- [What is asked]
Return the full material exactly.
-- START Available data --
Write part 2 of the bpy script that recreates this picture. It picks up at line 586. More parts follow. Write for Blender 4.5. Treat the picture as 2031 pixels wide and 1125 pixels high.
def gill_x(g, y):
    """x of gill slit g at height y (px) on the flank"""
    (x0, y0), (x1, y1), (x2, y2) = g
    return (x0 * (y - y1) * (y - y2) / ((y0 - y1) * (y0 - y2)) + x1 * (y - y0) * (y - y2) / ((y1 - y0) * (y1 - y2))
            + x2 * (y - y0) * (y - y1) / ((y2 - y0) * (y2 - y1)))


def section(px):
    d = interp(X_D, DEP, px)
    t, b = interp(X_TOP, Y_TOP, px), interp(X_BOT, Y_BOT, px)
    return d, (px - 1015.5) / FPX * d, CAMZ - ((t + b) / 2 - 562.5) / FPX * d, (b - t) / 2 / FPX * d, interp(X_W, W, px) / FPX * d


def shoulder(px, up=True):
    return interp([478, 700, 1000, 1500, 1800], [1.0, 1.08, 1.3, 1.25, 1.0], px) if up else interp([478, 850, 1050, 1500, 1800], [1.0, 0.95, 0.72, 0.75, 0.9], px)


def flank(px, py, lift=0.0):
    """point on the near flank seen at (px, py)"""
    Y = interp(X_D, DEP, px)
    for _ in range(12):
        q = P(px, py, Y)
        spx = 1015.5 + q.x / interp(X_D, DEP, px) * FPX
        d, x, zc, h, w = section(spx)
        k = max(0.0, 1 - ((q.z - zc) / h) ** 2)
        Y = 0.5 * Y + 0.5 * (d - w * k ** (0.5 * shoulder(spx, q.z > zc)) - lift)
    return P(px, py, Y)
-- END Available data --
- [Response below]
Write part 2 of the bpy script that recreates this picture. It picks up at line 586. More parts follow. Write for Blender 4.5. Treat the picture as 2031 pixels wide and 1125 pixels high.
def gill_x(g, y):
    """x of gill slit g at height y (px) on the flank"""
    (x0, y0), (x1, y1), (x2, y2) = g
    return (x0 * (y - y1) * (y - y2) / ((y0 - y1) * (y0 - y2)) + x1 * (y - y0) * (y - y2) / ((y1 - y0) * (y1 - y2))
            + x2 * (y - y0) * (y - y1) / ((y2 - y0) * (y2 - y1)))


def section(px):
    d = interp(X_D, DEP, px)
    t, b = interp(X_TOP, Y_TOP, px), interp(X_BOT, Y_BOT, px)
    return d, (px - 1015.5) / FPX * d, CAMZ - ((t + b) / 2 - 562.5) / FPX * d, (b - t) / 2 / FPX * d, interp(X_W, W, px) / FPX * d


def shoulder(px, up=True):
    return interp([478, 700, 1000, 1500, 1800], [1.0, 1.08, 1.3, 1.25, 1.0], px) if up else interp([478, 850, 1050, 1500, 1800], [1.0, 0.95, 0.72, 0.75, 0.9], px)


def flank(px, py, lift=0.0):
    """point on the near flank seen at (px, py)"""
    Y = interp(X_D, DEP, px)
    for _ in range(12):
        q = P(px, py, Y)
        spx = 1015.5 + q.x / interp(X_D, DEP, px) * FPX
        d, x, zc, h, w = section(spx)
        k = max(0.0, 1 - ((q.z - zc) / h) ** 2)
        Y = 0.5 * Y + 0.5 * (d - w * k ** (0.5 * shoulder(spx, q.z > zc)) - lift)
    return P(px, py, Y)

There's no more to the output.